| Requirements |
Reproduce exactly the lines below, from the first through the one containing "spread=.66, minr=.016, first=.18)", and nothing more.

| Recorded data |
□ □ □ □ □ □ □

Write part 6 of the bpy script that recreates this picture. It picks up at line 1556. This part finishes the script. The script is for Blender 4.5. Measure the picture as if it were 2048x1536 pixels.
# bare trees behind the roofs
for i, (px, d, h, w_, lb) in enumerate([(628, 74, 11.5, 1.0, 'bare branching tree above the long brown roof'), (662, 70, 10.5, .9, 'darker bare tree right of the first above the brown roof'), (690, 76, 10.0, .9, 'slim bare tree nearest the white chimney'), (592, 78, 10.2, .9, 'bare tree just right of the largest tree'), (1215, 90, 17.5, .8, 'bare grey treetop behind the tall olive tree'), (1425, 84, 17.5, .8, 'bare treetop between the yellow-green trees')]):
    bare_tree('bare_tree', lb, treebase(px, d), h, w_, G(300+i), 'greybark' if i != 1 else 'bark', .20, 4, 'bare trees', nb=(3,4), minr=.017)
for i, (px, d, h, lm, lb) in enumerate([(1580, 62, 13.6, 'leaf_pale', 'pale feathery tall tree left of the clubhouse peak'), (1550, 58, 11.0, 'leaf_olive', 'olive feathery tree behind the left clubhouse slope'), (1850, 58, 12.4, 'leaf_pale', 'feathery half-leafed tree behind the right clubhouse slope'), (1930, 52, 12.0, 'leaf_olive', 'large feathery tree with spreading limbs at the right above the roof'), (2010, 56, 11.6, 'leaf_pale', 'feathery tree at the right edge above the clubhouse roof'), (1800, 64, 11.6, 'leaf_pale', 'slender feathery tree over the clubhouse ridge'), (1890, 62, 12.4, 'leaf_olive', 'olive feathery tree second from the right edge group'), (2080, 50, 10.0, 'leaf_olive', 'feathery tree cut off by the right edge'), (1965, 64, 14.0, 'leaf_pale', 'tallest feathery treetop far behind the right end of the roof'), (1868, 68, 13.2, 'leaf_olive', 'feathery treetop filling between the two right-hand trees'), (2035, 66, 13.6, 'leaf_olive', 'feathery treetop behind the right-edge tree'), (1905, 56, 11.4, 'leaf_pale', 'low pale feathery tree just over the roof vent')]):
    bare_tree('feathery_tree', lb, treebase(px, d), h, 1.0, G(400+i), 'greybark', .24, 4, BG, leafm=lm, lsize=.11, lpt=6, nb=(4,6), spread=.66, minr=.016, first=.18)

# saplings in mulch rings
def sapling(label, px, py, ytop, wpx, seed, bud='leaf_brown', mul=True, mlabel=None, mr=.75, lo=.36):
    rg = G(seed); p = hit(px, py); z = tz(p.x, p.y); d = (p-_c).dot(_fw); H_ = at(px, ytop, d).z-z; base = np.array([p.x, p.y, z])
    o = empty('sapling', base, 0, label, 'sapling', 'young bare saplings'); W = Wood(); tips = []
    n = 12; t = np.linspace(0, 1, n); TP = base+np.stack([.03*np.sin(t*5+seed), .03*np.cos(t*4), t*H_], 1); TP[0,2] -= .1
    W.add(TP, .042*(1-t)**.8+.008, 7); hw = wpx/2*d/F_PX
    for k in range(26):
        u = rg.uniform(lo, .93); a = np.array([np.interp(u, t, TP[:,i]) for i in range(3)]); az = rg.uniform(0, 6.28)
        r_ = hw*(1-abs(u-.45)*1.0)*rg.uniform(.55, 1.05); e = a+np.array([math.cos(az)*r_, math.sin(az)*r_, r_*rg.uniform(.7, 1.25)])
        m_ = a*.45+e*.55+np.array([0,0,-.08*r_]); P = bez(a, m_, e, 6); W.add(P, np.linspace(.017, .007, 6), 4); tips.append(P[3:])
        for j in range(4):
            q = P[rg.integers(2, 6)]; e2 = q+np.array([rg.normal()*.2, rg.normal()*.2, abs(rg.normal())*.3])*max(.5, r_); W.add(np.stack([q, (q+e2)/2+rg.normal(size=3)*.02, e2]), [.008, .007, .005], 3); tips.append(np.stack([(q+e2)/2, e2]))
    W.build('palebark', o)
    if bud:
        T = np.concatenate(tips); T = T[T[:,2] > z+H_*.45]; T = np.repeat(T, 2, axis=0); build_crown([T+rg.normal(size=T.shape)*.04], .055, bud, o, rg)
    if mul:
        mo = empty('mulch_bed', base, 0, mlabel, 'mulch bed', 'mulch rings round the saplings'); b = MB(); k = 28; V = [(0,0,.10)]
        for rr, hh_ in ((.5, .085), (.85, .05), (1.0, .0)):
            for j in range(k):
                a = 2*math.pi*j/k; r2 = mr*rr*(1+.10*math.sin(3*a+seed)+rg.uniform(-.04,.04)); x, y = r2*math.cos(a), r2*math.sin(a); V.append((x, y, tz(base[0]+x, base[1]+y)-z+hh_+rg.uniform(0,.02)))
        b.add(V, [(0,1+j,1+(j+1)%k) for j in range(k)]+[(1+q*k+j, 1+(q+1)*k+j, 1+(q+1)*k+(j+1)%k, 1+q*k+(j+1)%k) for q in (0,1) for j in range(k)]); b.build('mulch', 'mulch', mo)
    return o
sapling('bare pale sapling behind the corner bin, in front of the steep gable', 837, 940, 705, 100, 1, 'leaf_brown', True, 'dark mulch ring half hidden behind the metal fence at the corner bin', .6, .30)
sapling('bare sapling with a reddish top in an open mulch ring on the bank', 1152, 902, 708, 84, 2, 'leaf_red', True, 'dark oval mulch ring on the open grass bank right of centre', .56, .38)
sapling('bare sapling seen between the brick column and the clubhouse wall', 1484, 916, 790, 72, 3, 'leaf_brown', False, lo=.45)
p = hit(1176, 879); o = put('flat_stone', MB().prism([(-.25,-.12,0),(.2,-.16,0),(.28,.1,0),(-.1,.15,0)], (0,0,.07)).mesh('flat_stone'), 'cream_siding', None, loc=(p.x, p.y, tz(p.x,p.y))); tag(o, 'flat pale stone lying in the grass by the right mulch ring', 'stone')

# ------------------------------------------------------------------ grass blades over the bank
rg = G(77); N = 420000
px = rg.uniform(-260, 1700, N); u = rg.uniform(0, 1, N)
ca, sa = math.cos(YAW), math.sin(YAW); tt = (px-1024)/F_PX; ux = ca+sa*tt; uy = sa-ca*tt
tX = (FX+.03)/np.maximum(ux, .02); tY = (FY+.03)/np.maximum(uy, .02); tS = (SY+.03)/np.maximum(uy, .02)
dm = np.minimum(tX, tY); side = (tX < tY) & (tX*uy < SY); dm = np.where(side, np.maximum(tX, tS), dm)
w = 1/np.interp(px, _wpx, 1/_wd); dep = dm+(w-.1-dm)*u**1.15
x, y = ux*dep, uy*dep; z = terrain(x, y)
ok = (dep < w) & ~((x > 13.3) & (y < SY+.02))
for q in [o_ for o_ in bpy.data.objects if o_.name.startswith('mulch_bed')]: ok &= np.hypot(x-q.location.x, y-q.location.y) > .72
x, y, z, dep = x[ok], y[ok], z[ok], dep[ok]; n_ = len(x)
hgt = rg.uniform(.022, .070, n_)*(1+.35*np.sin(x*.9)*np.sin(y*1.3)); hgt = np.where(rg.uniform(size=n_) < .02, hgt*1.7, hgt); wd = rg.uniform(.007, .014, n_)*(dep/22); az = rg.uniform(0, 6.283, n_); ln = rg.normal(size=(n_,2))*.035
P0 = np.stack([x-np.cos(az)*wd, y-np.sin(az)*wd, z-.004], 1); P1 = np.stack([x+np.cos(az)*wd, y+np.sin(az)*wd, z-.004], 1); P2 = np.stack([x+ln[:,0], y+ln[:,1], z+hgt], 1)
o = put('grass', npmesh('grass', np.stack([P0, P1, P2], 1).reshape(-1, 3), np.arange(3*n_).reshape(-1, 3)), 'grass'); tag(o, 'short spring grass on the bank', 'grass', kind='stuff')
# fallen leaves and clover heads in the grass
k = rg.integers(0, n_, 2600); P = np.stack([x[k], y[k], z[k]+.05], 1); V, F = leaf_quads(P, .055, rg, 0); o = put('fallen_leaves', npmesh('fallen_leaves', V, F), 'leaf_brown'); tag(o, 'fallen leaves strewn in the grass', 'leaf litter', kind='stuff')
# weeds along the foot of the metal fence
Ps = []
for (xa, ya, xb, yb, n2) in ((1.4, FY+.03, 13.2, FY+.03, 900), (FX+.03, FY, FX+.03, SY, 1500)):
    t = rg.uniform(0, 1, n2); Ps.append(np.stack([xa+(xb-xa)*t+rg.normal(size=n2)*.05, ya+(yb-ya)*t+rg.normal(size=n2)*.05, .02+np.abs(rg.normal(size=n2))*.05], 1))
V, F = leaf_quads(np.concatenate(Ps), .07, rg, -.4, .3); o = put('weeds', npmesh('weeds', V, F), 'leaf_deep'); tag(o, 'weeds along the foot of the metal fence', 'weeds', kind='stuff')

□ □ □ □ □ □ □

| Written solution |
Write part 6 of the bpy script that recreates this picture. It picks up at line 1556. This part finishes the script. The script is for Blender 4.5. Measure the picture as if it were 2048x1536 pixels.
# bare trees behind the roofs
for i, (px, d, h, w_, lb) in enumerate([(628, 74, 11.5, 1.0, 'bare branching tree above the long brown roof'), (662, 70, 10.5, .9, 'darker bare tree right of the first above the brown roof'), (690, 76, 10.0, .9, 'slim bare tree nearest the white chimney'), (592, 78, 10.2, .9, 'bare tree just right of the largest tree'), (1215, 90, 17.5, .8, 'bare grey treetop behind the tall olive tree'), (1425, 84, 17.5, .8, 'bare treetop between the yellow-green trees')]):
    bare_tree('bare_tree', lb, treebase(px, d), h, w_, G(300+i), 'greybark' if i != 1 else 'bark', .20, 4, 'bare trees', nb=(3,4), minr=.017)
for i, (px, d, h, lm, lb) in enumerate([(1580, 62, 13.6, 'leaf_pale', 'pale feathery tall tree left of the clubhouse peak'), (1550, 58, 11.0, 'leaf_olive', 'olive feathery tree behind the left clubhouse slope'), (1850, 58, 12.4, 'leaf_pale', 'feathery half-leafed tree behind the right clubhouse slope'), (1930, 52, 12.0, 'leaf_olive', 'large feathery tree with spreading limbs at the right above the roof'), (2010, 56, 11.6, 'leaf_pale', 'feathery tree at the right edge above the clubhouse roof'), (1800, 64, 11.6, 'leaf_pale', 'slender feathery tree over the clubhouse ridge'), (1890, 62, 12.4, 'leaf_olive', 'olive feathery tree second from the right edge group'), (2080, 50, 10.0, 'leaf_olive', 'feathery tree cut off by the right edge'), (1965, 64, 14.0, 'leaf_pale', 'tallest feathery treetop far behind the right end of the roof'), (1868, 68, 13.2, 'leaf_olive', 'feathery treetop filling between the two right-hand trees'), (2035, 66, 13.6, 'leaf_olive', 'feathery treetop behind the right-edge tree'), (1905, 56, 11.4, 'leaf_pale', 'low pale feathery tree just over the roof vent')]):
    bare_tree('feathery_tree', lb, treebase(px, d), h, 1.0, G(400+i), 'greybark', .24, 4, BG, leafm=lm, lsize=.11, lpt=6, nb=(4,6), spread=.66, minr=.016, first=.18)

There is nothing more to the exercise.